Rubin’s eyes would light up when the band nailed a moment, but you had to look closely—they were
usually
lit up. Whether the band were hitting a groove or a reckless speed run, the producer would nod his head and lean back and forth, feeling the vibe. And when it was really good, he’d let them know, in a rich, mild voice: “Yeah, that’s good. I like that.”

The beginning of the album’s end required some faith and infernal inspiration. One of the
Reign
’s most electrifying moments faced some resistance.

On the album, “Raining Blood” opens with the sound of rain, followed by squealing guitars that sound like a mix of screaming souls and whalesong, interrupted by a rapid succession of three echoing blows. Unlike the “Angel of Death” scream, Hanneman had planned this flourish. And unlike the renowned howl, it didn’t sound so cool. Tom hated the drum
intro as it appeared on Hanneman’s tape.

“He thought it sounded like someone knocking on the door,” says King. “We still make fun of it.”

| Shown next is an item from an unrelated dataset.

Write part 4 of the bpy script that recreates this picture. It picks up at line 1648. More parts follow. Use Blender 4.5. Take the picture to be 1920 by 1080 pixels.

On the demo, the strikes sound like they’re heralding the arrival of a maid with fresh towels. On the album, it’s a sound like Lucifer himself pounding on the gates of Hell (which is how Lombardo interprets the beats). The dull triple-tap is gone. With the right skill, vision, and guidance, the three resounding blows announce imminent doom.

Part of the effect is execution. Lombardo doesn’t just pound the floor toms
1-2-3
. He makes the beat with flam taps, striking the drums with both sticks. But rather than hitting at exactly the same time, the second impact arrives a split second after the first, lending a depth to the thuds.